Much of Kenya’s debt is dedicated to financing large-scale infrastructure projects, which is partly why the Bretton Woods institutions (IMF/WB) are yet to raise the red flag as these are considered “productive” investments.

However, there are growing concerns about the viability of the Lamu Port South Sudan Ethiopia Transport (Lapsset) Corridor projects that consist of road and rail, fibre optic cables, crude oil pipeline, high tension power transmission lines and an airport to connect Kenya to South Sudan and Ethiopia.

Yet the Lapsset Corridor project is expected to inject some 2-3 per cent of GDP into the economy from the core projects alone, and 5-8 per cent of the country’ s GDP through attracting and generating investments.

“The Lapsset Corridor and the postponement of oil production, could turn things around quite quickly. These investments need to start generating benefits in the medium-term (2-5 years) otherwise it will be increasingly difficult to pay back the debts,” Mr Mold said.

Falling oil prices have dampened oil prospects for the region, recently seen as the most promising frontier for oil and gas exploration with 2.3 billion barrels of oil discovered in Uganda and Kenya; and more than 50 trillion cubic feet of natural gas in Tanzania.
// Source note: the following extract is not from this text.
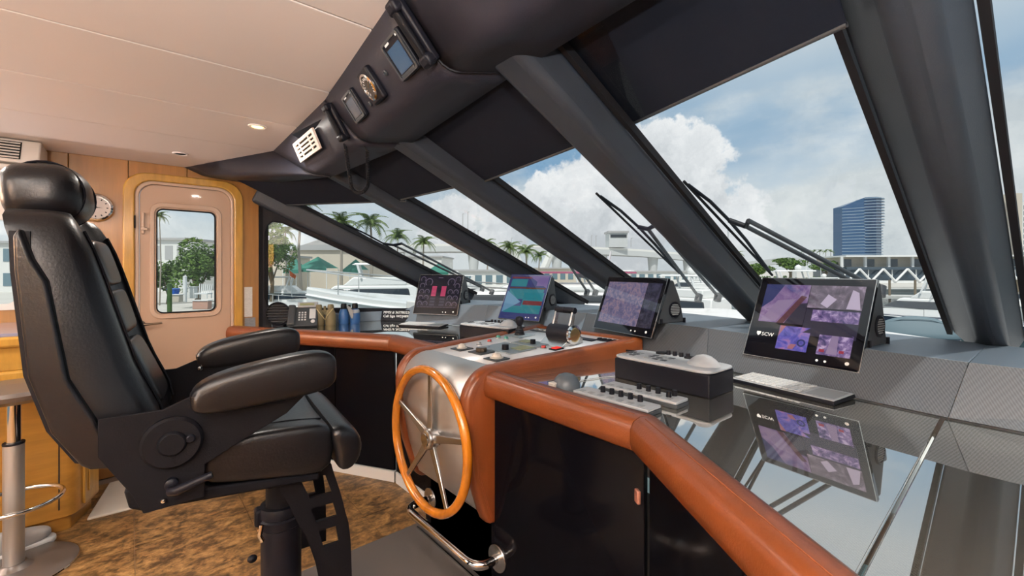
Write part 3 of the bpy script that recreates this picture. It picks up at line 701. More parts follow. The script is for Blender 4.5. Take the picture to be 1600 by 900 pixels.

However, natural resources are macroeconomic and fiscal risks, and need to be managed even before production starts to ensure fiscal sustainability, according to an analysis by IMF staff.

For example, the fiscal position could deteriorate if borrowing increases are based on expected natural resource revenues that do not materialise. Given the large fluctuations in their prices, natural resources introduce volatility in revenues — and that can lead to boom-and-bust cycles.

The most recent public debt sustainability analysis conducted by IMF and World Bank staff suggests that, in the baseline scenario, the public debt (in present value terms) would remain below the 50 per cent of GDP ceiling established by the East African Monetary Union convergence criterion for all EAC countries by 2021.